Parece que estamos insatisfechos con nuestra idea de progreso, pero somos incapaces de superarla. ¿Cómo se sale de ese callejón?
Tendríamos que empezar por distinguir entre la parte institucional y la económica de la idea de progreso, que suelen presentarse como si fueran inseparables. Por supuesto que la izquierda tiene que seguir defendiendo los logros de la modernidad –la separación de poderes, la estructura estatal, la libertad de pensamiento-, pero debería oponerse con firmeza al dogma del crecimiento económico e industrial ilimitado. En un mundo finito no puede darse un crecimiento infinito, es imposible. Por eso, transformar la idea de progreso implica renunciar a ciertos hábitos, controlarlos o reducirlos: los viajes en avión, el consumo de carne, el uso del coche... Se trata de una batalla política compleja, porque supone ir contra ciertos mitos sociales. No solo hay que cuestionar el crecimiento, sino también el bienestar o la libertad de elección. Pero es una batalla que nos tocará antes o después.
Encuentro muy interesante su señalamiento de las falsas reivindicaciones culturales, por ejemplo ese folk ‘cool’ que parece rebelde y en realidad es prosistema. ¿Cómo se puede escapar de este tipo de espejismos tan frecuentes?
Cada cual ha de plantearse sus propias preguntas. Pero me haría feliz si alguien, tras leer el libro, mirase a la cultura tradicional de otro modo, sin los prejuicios que acumulamos. En este país se ha pensado con frecuencia que un grupito anglófono de medio pelo es el no va más, mientras que la panderetera y el señor que toca la bandurria en el pueblo de al lado son fósiles sin interés. Pero lo que ocurre en la música tradicional es único, empezando por el hecho de que no haya pasado por el filtro de la industria. Y eso hace que cada interpretación sea distinta, que tenga cierta imperfección que rara vez encontrarás en una obra producida y editada; una impureza que puede ser bellísima, conmovedora. Empecemos por asumir nuestra historia y construyamos algo a partir de ella, en vez de imitar y reverenciar lo que nos proponen los mercados internacionales.
Defiende la poesía, citando a Robert Graves, como un método para recordar “ciertas verdades olvidadas”. ¿Podría poner un ejemplo?
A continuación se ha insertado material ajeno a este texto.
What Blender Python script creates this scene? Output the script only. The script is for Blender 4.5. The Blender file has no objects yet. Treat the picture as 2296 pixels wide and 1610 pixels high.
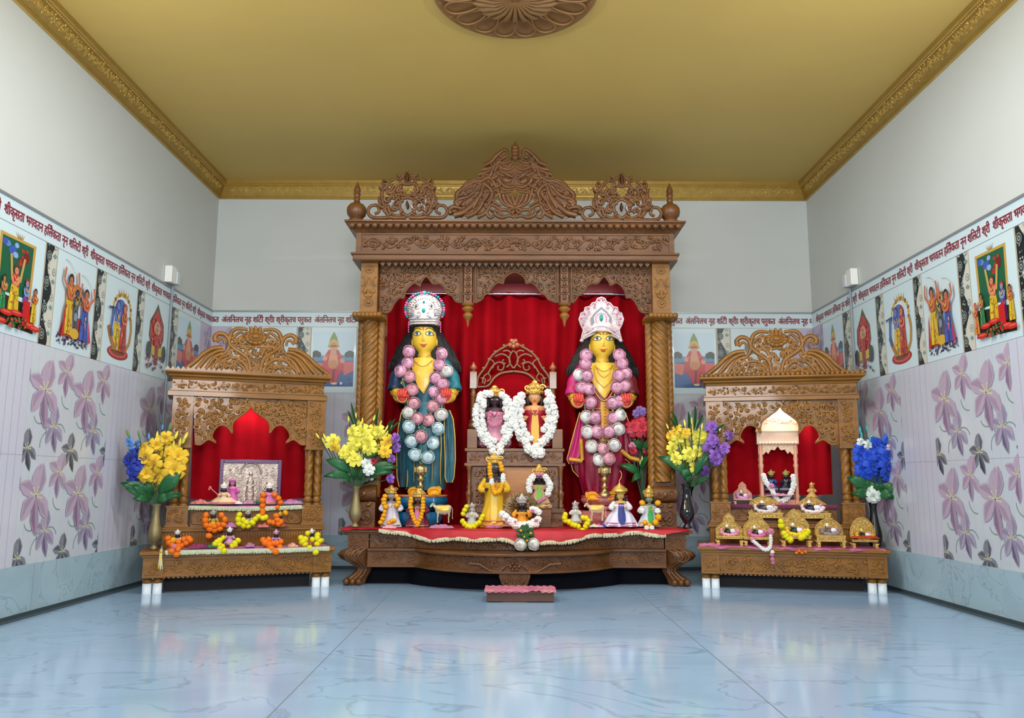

Siempre digo que a poca gente le interesa la poesía, pero que a todo el mundo le interesa lo “poético”. ¿Ves una película donde hay un plano secuencia de un campo nevado que dura 20 minutos? ¡Es poética! ¿Lees a un filósofo francés que hace juegos de palabras continuos sin que sepas adónde quiere llegar? ¡Es poético! De manera un poco burda asociamos la poesía con lo que no se puede entender ni decir, con lo que solo puede intuirse. Y es cierto que la poesía participa de esa incertidumbre, pero sobre todo creo que nos ayuda a recuperar ciertas verdades olvidadas o a las que no habíamos sabido dar forma. Lo importante ocurre cuando lees un poema o escuchas una canción tradicional y sientes que algo te toca y te sobrepasa, algo que se revela con claridad y te hace comprender.